Disney bought Miramax for $US60 million in 1993. The brothers ran it until 2005 when they left, acrimoniously, and raised $1 billion from Goldman Sachs and a handful of wealthy investors to found the Weinstein Company.
Weinstein envisaged building a media empire, but by 2009 he was drowning in debt and his hit machine was spluttering.
A theory emerged: Weinstein, the "Oscar King", had fallen out of love with making movies.
"That's 100 per cent accurate," he says. "I was looking after six or seven companies. And you couldn't have found a worse chief executive if you'd gone to central casting. It taught me to be humble. Now I stick to what I'm good at."
What he's good at is finding films that win critical acclaim and take lots of money. He backed The King's Speech, which cost $US15m and grossed $US386m. Of his current projects the most idiosyncratic is The Artist, a black-and-white, mostly silent film that Weinstein calls "a love letter to the movies". It is the year's unlikeliest hit. It may also be the most indicative of his way of working.

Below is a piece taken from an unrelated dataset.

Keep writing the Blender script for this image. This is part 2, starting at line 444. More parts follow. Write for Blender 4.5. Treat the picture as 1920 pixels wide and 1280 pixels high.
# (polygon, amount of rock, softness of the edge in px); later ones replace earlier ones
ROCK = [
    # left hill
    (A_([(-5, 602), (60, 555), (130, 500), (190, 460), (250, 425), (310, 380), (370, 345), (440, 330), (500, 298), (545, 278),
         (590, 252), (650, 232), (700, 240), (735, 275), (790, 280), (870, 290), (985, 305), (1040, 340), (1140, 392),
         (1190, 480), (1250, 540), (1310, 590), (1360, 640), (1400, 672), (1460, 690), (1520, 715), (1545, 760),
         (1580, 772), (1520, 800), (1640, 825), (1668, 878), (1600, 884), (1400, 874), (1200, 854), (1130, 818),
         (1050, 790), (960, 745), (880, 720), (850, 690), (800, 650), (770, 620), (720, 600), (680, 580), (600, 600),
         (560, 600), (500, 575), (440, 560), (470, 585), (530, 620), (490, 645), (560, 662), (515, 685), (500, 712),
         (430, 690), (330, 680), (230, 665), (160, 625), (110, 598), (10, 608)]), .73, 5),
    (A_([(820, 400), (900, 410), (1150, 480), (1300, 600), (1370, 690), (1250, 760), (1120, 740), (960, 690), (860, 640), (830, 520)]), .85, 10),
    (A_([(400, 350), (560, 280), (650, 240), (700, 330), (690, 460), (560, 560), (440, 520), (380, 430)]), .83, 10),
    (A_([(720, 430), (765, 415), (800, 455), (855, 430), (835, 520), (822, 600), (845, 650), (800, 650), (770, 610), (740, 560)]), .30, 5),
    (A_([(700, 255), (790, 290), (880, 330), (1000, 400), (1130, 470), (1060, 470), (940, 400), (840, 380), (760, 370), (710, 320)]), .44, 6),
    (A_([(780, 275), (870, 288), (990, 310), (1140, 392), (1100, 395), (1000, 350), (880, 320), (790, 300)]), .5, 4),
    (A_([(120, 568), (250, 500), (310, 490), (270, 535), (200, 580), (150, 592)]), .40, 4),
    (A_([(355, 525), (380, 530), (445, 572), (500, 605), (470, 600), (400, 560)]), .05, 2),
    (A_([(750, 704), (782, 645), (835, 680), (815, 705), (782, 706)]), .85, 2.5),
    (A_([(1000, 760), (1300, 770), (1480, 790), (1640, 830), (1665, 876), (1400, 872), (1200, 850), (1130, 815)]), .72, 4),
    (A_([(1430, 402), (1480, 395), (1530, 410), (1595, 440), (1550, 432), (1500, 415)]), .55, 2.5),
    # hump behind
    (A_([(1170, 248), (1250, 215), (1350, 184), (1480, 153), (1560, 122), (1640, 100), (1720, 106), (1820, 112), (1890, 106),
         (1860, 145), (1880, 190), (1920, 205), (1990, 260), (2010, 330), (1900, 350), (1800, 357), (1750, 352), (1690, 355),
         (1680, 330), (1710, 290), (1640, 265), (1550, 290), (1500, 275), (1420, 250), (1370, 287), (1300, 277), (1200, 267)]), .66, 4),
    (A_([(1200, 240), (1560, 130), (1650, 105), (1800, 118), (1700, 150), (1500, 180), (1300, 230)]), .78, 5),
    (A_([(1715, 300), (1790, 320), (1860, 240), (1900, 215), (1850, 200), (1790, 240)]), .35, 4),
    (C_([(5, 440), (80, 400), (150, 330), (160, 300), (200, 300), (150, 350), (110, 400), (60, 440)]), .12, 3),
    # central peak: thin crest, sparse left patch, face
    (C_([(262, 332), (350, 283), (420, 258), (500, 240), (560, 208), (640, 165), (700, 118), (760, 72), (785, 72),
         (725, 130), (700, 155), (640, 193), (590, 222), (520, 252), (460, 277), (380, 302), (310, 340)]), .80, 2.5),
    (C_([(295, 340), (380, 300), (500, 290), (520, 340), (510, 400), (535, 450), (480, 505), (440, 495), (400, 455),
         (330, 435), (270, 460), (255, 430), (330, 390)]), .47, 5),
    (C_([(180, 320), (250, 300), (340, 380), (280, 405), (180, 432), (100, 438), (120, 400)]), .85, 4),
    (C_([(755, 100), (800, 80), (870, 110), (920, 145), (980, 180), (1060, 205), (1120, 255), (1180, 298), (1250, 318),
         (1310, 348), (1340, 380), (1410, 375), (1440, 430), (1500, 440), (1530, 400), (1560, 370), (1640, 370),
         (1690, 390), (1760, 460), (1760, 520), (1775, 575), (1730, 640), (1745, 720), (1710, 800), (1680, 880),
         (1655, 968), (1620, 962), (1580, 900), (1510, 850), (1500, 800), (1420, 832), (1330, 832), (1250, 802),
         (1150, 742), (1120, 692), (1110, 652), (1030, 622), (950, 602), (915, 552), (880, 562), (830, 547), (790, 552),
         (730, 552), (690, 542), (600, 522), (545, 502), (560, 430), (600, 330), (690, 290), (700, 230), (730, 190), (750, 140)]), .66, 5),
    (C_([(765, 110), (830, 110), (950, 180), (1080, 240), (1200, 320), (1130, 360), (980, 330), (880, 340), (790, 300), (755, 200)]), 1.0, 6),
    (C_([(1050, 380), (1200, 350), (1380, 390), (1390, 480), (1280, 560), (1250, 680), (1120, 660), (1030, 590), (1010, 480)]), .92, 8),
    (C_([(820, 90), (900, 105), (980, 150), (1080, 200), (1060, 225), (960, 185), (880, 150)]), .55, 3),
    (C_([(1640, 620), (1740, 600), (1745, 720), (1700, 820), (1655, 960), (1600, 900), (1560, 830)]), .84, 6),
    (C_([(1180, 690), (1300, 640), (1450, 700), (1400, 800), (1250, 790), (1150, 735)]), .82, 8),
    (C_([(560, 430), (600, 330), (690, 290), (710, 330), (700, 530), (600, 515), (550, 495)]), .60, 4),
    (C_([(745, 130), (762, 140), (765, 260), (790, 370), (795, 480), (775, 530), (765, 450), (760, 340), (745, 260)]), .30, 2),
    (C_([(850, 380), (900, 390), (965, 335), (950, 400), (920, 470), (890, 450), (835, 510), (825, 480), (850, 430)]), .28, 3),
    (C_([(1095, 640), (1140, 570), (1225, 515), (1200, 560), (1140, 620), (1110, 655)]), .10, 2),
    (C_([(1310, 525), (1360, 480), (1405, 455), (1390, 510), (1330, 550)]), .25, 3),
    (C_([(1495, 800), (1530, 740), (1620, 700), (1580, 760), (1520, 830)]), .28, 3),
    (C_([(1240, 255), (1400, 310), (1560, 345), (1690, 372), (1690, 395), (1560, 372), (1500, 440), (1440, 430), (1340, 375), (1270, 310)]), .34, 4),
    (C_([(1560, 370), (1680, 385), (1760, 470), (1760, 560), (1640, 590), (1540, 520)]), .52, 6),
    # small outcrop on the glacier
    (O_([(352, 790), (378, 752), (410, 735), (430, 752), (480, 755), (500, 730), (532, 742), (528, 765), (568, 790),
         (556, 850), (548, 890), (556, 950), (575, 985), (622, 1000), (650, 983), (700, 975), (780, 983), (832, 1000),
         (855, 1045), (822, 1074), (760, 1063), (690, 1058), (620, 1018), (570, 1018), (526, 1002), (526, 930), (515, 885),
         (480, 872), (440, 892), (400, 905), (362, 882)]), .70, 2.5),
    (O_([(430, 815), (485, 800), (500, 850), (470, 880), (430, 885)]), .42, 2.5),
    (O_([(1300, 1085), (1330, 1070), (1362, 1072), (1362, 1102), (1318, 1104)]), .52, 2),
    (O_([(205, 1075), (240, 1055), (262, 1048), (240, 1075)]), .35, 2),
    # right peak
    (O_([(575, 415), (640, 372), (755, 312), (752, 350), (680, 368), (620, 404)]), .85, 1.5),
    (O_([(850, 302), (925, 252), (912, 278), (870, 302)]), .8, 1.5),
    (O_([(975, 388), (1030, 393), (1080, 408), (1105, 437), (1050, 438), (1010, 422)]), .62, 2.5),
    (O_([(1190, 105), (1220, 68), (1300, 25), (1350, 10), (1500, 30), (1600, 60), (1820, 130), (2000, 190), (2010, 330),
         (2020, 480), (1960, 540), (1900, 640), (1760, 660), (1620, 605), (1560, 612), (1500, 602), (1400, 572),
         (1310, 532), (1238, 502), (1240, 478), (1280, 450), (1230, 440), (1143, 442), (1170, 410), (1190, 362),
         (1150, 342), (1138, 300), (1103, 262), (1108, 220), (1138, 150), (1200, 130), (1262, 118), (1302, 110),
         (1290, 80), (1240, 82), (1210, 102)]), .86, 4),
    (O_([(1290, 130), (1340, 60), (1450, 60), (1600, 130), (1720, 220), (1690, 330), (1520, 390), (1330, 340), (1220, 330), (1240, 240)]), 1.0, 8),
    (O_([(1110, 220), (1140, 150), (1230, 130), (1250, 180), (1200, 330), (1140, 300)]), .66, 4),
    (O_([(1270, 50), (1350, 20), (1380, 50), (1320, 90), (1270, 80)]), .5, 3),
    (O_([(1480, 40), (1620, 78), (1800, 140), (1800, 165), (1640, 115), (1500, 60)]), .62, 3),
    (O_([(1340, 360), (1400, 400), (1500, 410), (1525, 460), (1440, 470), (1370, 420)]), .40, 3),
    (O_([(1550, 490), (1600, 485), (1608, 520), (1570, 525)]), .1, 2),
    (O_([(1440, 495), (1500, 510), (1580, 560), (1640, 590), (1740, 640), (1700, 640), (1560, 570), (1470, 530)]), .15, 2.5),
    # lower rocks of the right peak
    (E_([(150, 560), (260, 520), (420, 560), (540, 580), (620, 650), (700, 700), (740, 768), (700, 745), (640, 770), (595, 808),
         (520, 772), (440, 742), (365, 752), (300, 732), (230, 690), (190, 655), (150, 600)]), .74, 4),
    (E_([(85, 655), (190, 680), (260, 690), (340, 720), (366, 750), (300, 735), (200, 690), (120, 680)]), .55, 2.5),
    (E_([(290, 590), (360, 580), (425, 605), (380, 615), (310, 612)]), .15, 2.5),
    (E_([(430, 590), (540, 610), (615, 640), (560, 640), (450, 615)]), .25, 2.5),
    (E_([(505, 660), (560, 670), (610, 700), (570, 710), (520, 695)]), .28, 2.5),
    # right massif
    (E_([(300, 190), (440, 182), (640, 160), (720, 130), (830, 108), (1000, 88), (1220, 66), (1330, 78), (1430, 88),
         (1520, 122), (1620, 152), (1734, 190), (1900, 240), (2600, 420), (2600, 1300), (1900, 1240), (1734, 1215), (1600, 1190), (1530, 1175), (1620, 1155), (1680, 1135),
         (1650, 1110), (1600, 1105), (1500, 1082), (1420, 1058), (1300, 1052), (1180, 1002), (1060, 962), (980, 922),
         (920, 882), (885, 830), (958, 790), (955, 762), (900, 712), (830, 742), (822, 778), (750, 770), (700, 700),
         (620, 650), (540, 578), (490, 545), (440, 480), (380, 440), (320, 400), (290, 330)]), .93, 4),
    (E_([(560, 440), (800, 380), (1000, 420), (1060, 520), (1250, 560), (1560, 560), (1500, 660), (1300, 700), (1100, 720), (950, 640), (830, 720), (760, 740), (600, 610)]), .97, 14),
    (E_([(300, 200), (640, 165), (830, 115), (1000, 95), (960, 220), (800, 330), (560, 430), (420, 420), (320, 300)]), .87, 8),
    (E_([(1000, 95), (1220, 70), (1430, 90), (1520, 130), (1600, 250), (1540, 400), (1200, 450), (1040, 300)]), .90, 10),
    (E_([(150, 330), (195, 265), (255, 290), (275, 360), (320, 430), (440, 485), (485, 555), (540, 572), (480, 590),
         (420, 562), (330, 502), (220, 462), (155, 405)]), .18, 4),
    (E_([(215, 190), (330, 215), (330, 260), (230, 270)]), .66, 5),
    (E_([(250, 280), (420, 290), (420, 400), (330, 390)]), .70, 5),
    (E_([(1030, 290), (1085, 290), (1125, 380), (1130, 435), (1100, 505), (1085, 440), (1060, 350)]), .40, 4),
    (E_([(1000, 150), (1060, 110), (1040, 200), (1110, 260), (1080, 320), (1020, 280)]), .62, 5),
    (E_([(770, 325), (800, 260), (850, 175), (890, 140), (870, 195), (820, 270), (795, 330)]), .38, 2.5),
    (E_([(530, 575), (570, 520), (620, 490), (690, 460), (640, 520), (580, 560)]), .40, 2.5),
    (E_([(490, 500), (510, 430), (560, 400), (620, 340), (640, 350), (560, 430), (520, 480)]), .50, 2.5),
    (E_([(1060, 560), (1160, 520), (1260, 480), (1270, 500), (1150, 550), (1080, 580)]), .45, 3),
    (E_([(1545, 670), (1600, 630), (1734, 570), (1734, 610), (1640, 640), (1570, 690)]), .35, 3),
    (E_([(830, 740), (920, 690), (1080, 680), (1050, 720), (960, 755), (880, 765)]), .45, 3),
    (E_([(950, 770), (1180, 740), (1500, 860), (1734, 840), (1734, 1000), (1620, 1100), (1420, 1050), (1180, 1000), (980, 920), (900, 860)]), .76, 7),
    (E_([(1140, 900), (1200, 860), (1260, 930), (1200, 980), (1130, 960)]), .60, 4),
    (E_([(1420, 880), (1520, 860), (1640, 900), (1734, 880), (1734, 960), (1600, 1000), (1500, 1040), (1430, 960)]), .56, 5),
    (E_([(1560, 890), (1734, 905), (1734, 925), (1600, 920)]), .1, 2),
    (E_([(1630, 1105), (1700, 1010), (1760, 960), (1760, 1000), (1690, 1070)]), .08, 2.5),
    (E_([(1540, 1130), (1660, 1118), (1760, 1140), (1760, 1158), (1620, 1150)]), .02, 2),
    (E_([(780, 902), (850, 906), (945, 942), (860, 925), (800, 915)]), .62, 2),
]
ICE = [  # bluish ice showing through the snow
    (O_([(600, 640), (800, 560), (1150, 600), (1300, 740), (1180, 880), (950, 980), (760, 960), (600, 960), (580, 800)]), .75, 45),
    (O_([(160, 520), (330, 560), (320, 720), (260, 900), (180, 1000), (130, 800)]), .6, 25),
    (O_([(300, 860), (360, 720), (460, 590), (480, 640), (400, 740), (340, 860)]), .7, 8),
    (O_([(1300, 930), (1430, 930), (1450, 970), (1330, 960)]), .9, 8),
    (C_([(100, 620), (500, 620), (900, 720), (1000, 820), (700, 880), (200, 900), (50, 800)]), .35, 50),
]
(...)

He has a talent for picking movies that rivals neglect. The King's Speech was a hit, he notes, but "almost nobody" was interested in the script before it was released.
Speaking to The Times he is charming. But tales of an alternative "Bad Harvey" abound. It is said he can be foul-mouthed, arrogant and boorish. The vigour of his awards campaigns have upset some. This year the Academy Awards have clamped down on the amount of lobbying Oscars contenders can engage in, a sanction some say was designed to curb "the Harvey effect".
Almost everybody seems to agree, however, that nobody knows cinema better. "His knowledge of films is unrivalled," said Peter Bart, an industry veteran who helped to produce The Godfather.
He is also an anglophile. His wife is British fashion designer Georgina Chapman. In 2004 he was made a CBE for contributions to the British film industry. The latest project with a British theme is The Iron Lady, a movie he singles out as one of his most controversial.
His domestic situation seems to mirror Britain's reactions to it. His English mother-in-law disliked Thatcher. His English father-in-law worships her. He says chuckling: "The one thing they agreed on is that Meryl Streep is amazing."